İnsanları tezkiye etmek (temizlemek) için gönderilmiş (3/Âli İmran, 164) Rasûl, onlara bu yüce Kur’an’ı tertemiz (mutahhar) sayfalardan okur ve onları, kalbi kirleten insanı rezil eden her türlü kötü ahlâktan temizler. (98/Beyyine, 2)

Kur’an ve onun mesajı, deyim yerinde ise, içinde kir ve leke bulunmayan bir ‘su’ gibidir ve mutahhar-temizdir. Onu temiz olan ve seçilmiş bulunan elçi insanlara tebliğ etti. Bu temiz su, bütün kalpleri temizler, onları diriltir, onlara hayat bağışlar. Bu suyun başkalarına aktarılması için de temiz kaplara ihtiyaç vardır. Kalpleri ‘vahy’ ile temizlenenler bu ‘su’yu kirletmeden ve bulandırmadan başkalarına aktarmalılar.

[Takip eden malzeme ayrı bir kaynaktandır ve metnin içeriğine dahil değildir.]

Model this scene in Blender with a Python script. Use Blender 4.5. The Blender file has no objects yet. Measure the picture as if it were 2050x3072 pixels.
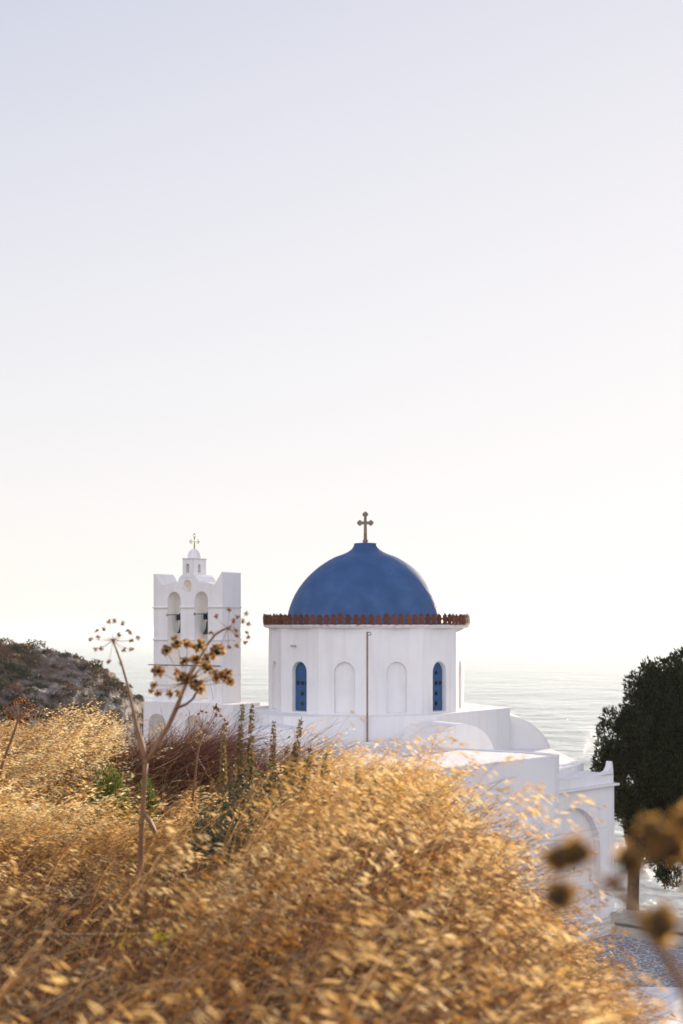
import bpy, bmesh, math, random
import numpy as np
from mathutils import Vector, Matrix, noise
from mathutils.geometry import tessellate_polygon
random.seed(7); rng = np.random.default_rng(11)
R = math.radians; PI = math.pi
scene = bpy.context.scene
col = scene.collection

# ------------------------------------------------------------------ camera
FP = 50/36*3072            # focal length in photo pixels
def W(u, v, Y): return Vector(((u-1025)*Y/FP, Y, (1885-v)*Y/FP))
cd = bpy.data.cameras.new('camera'); cam = bpy.data.objects.new('camera', cd); col.objects.link(cam)
cam.location = (0, 0, 0); cam.rotation_euler = (R(90), 0, 0)
cd.sensor_fit = 'VERTICAL'; cd.sensor_height = 36; cd.lens = 50; cd.shift_y = 0.1136
cd.clip_start = .05; cd.clip_end = 90000
cd.dof.use_dof = True; cd.dof.focus_distance = 13; cd.dof.aperture_fstop = 4.2; cd.dof.aperture_blades = 0
scene.camera = cam
# ------------------------------------------------------------------ light
FILL0, FILL1 = .0, 3.8     # radiance of the fill glow added to the sky, ahead and behind
SUN_AZ, SUN_EL = 26, 8.5      # degrees to the right of the view, and above the horizon
world = bpy.data.worlds.new('World'); scene.world = world; world.use_nodes = True
nt = world.node_tree; nt.nodes.clear()
sky = nt.nodes.new('ShaderNodeTexSky'); sky.sky_type = 'NISHITA'; sky.sun_disc = False
sky.sun_elevation = R(SUN_EL); sky.sun_rotation = R(SUN_AZ)
sky.altitude = 60; sky.air_density = 1.0; sky.dust_density = .12; sky.ozone_density = 1.3
hs = nt.nodes.new('ShaderNodeHueSaturation'); hs.inputs['Saturation'].default_value = .62
bg = nt.nodes.new('ShaderNodeBackground'); bg.inputs[1].default_value = .10
wo = nt.nodes.new('ShaderNodeOutputWorld')
# fill glow added to the sky behind the camera to brighten the shaded walls
tcw = nt.nodes.new('ShaderNodeTexCoord'); sep = nt.nodes.new('ShaderNodeSeparateXYZ'); nt.links.new(tcw.outputs['Generated'], sep.inputs[0])
mrw = nt.nodes.new('ShaderNodeMapRange'); mrw.interpolation_type = 'SMOOTHSTEP'; nt.links.new(sep.outputs[1], mrw.inputs[0])
mrw.inputs[1].default_value = .55; mrw.inputs[2].default_value = -.75; mrw.inputs[3].default_value = FILL0; mrw.inputs[4].default_value = FILL1
vc = nt.nodes.new('ShaderNodeMixRGB'); vc.blend_type = 'MULTIPLY'; vc.inputs[0].default_value = 1; vc.inputs[1].default_value = (.93, .91, 1, 1); nt.links.new(mrw.outputs[0], vc.inputs[2])
tn = nt.nodes.new('ShaderNodeMixRGB'); tn.blend_type = 'MULTIPLY'; tn.inputs[0].default_value = 1; tn.inputs[2].default_value = (1.11, .96, 1.03, 1); nt.links.new(hs.outputs[0], tn.inputs[1])
av = nt.nodes.new('ShaderNodeMixRGB'); av.blend_type = 'ADD'; av.inputs[0].default_value = 1; # humid air evens out the brightness of the sky towards the sun and the horizon: c*c/(c*c+k)
def vm(op, a, b):
    x = nt.nodes.new('ShaderNodeVectorMath'); x.operation = op
    for i, q in enumerate((a, b)):
        if isinstance(q, tuple): x.inputs[i].default_value = q
        else: nt.links.new(q, x.inputs[i])
    return x.outputs[0]
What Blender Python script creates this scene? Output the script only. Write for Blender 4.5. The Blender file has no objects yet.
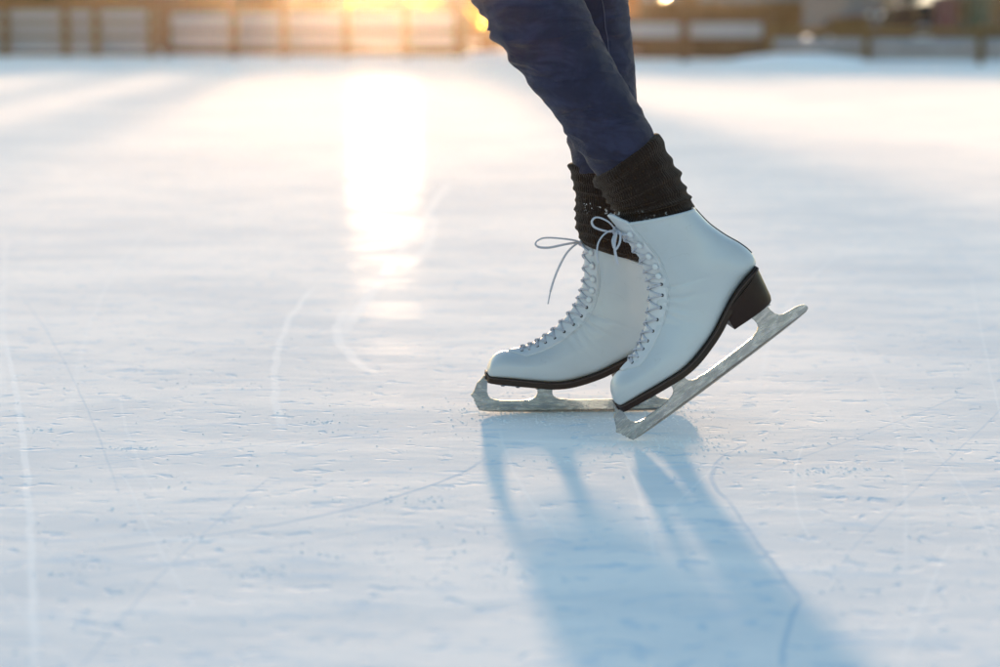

Kalbinde rics olanlar ile, bedenleri abdestsizlik ve cünüp durumuyla kirli olanlar o ‘mutahhar-tertemiz’ sahifelere dokunmamalılar. O’na ancak mutahhar-tertemiz’ olanlar el sürebilir. (56/Vakıa, 79)

Görüldüğü gibi Kur’an ‘tahareti’ çeşitli varyantlarıyla daha çok kalp temizliği, şirk, küfr ve günah gibi manevi pisliklerden temizlenme, arınma ve şerefli kalma anlamında kullanmaktadır. Bu tahareti ancak, iman edip, İslâmın emir ve yasaklarını yerine getiren, kendini isyan ve hatalardan uzak tutanlar yapabilirler. Şüphesiz bu mü’min bir insanın şerefi ve üstünlük makamıdır.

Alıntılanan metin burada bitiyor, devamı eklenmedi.